只是,我们也许真的在进步,电脑时代的降临,让我无可避免地融入到另一个圈子,并且轻易地放弃了电视,这种抉择自然而然,毫不费力。
但,最近,当各类选秀节目红遍中国的时候,我也凑起热闹,安静地坐在电视机前等待那些冗长的节目的结果。

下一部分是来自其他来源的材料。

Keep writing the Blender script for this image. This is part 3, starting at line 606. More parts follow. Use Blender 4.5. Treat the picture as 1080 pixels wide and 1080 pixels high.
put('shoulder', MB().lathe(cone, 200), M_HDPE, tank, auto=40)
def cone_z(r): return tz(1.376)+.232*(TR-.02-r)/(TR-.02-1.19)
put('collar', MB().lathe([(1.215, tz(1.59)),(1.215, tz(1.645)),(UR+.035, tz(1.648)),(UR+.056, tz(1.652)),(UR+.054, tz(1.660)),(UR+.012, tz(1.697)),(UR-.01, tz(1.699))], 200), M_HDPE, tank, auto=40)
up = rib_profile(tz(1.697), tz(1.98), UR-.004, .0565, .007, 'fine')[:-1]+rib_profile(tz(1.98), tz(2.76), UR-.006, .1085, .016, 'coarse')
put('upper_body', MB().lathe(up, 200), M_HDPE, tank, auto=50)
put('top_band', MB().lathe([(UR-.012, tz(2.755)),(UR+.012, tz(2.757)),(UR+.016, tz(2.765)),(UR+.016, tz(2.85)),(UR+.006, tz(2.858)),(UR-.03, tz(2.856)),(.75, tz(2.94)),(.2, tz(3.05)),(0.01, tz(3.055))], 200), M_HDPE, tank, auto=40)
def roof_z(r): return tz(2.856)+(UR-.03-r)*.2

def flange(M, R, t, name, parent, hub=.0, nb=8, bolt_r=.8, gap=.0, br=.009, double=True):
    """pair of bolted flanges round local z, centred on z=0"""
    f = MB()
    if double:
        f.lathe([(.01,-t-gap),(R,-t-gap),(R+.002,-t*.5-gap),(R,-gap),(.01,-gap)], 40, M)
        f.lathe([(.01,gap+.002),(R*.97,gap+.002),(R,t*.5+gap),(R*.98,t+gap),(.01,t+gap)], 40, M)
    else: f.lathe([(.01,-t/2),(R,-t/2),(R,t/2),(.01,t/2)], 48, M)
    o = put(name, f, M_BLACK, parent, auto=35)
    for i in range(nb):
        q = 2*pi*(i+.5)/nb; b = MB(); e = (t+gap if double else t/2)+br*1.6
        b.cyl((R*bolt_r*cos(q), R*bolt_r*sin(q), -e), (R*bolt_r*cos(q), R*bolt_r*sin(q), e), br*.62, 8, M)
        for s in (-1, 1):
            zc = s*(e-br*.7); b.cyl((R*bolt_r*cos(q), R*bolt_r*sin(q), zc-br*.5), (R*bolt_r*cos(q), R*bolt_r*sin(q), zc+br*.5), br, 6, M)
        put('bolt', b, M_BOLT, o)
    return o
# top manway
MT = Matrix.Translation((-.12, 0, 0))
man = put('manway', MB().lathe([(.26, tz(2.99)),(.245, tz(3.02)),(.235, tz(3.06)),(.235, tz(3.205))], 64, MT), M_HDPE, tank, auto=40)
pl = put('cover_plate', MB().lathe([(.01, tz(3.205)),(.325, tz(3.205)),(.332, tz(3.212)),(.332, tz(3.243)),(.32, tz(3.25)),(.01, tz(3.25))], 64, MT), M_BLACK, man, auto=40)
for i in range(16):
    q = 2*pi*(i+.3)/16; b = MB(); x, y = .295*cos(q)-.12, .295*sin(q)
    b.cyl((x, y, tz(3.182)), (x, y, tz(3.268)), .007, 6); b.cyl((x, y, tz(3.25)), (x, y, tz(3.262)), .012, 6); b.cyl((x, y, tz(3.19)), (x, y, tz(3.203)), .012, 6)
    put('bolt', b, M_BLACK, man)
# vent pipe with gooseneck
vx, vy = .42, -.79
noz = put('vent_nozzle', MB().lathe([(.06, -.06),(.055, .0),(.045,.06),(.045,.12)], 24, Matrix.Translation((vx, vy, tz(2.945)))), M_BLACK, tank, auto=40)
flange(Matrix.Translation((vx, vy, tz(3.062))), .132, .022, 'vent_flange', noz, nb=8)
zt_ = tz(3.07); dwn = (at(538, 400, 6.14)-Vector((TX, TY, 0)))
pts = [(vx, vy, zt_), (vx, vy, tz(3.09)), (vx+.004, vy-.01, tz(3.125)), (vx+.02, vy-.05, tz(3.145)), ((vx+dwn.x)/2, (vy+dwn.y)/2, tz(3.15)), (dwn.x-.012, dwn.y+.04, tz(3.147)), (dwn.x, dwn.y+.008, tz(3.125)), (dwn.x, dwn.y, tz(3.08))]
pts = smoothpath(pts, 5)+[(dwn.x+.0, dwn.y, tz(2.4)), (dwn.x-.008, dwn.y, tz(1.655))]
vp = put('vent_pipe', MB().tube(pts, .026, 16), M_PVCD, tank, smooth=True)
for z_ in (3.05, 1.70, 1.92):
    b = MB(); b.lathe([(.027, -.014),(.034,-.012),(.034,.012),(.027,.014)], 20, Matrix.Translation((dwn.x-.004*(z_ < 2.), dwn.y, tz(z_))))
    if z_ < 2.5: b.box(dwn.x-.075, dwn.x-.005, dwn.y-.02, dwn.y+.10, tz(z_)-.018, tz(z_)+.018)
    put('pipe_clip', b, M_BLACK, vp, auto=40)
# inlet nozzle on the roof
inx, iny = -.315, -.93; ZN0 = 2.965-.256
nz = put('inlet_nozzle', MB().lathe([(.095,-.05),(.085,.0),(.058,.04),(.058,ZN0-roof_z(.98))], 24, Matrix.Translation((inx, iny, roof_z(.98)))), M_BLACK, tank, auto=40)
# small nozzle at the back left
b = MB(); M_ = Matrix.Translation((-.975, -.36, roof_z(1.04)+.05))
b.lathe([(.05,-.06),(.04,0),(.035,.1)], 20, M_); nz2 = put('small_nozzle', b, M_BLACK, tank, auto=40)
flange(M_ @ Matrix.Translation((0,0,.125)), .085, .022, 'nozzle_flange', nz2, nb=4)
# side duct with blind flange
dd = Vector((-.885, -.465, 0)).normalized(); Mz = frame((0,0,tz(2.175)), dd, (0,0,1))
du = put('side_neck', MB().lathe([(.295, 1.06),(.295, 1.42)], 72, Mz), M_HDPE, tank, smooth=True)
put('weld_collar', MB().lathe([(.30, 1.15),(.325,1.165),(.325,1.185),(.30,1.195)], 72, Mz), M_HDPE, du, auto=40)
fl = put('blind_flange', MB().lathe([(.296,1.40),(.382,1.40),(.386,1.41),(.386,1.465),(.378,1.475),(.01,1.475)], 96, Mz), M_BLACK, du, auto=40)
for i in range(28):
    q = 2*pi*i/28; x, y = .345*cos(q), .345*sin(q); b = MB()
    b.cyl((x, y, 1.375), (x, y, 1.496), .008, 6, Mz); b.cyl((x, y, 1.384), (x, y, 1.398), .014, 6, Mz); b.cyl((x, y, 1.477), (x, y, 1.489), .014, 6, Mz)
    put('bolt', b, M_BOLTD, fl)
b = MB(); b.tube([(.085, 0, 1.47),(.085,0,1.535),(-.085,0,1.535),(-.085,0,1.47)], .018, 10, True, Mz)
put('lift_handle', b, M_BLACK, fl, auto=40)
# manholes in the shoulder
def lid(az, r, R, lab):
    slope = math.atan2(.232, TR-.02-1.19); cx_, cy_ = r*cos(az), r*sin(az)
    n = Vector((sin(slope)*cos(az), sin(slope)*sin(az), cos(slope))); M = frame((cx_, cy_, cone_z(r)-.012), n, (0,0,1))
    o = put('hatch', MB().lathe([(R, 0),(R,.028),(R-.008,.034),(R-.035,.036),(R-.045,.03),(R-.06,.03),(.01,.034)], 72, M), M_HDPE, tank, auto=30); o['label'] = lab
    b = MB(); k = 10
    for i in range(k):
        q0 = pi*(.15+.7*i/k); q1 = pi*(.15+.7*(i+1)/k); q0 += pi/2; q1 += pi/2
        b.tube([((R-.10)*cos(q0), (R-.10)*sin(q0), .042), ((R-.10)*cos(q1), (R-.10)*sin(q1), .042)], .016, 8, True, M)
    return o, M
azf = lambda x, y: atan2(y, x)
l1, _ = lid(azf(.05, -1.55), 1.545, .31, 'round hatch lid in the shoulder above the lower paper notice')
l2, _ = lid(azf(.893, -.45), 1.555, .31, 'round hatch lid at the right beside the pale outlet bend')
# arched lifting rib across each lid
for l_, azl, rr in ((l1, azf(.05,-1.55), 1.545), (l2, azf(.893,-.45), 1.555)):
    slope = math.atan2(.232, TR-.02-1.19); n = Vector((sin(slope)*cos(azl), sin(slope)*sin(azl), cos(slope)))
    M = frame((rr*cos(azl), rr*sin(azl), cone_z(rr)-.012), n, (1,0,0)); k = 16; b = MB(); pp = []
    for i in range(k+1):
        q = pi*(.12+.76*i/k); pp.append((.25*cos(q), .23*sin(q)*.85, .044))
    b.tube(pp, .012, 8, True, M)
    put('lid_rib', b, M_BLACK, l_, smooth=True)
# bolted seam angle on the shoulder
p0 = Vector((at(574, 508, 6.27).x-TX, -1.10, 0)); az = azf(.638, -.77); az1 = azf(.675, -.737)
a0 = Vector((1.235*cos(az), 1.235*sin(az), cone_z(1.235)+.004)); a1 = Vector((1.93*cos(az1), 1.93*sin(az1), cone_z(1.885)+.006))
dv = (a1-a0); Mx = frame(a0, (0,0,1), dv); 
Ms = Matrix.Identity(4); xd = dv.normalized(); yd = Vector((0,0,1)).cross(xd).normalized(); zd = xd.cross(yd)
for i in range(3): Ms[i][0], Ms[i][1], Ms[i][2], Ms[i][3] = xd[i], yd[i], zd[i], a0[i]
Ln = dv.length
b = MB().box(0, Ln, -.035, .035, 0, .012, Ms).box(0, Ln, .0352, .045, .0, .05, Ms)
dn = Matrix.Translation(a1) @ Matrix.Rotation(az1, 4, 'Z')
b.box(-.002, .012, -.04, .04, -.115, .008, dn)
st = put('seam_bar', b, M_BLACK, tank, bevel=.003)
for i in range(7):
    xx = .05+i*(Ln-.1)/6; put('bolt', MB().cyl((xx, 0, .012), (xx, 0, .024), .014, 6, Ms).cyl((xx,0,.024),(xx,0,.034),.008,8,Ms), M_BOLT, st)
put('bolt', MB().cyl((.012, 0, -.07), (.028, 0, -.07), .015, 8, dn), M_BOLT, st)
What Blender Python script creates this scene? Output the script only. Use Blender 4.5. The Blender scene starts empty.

虽然我也曾写过些批评不屑的话,可的确节目还是有吸引人的地方存在,因为有值得期待的选手,否则何以动辄那么多的短信支持率呢?另外,若不先了解这些节目,我批评起来大概也不够劲道吧?
然而昨天还是有了一个答案:重拾电视是种错误!
拿着遥控器,不停地按回看键,在MY SHOW和超女之间转换,两个节目一样让我失望!
超女竟然淘汰了张亚飞,而且还是在第一轮!
朱雅琼我承认是个不错的选手,但PK掉张亚飞,是那些评委可以去撞墙的理由!
至于短信的票数我觉得越来越不可信,之前网络人气那么高的亚飞,竟然因为短信票数最低而被淘汰!那么好的一个歌手就止步了!
而MY SHOW请来陈小春当评委,就像猴子上了主席台!
让师洋和Seven PK,我觉得是阴谋!是不是连最后的一点看头都要抹杀掉!
王啸坤我也没什么期待了,没有一次唱得很好。
其他的选手,实在没兴趣看下去……
既然说到这里,我顺便提一下好男儿,他们选出来的是好男儿吗?即使是选美也没有选出最美的啊,那你们到底是什么品味?!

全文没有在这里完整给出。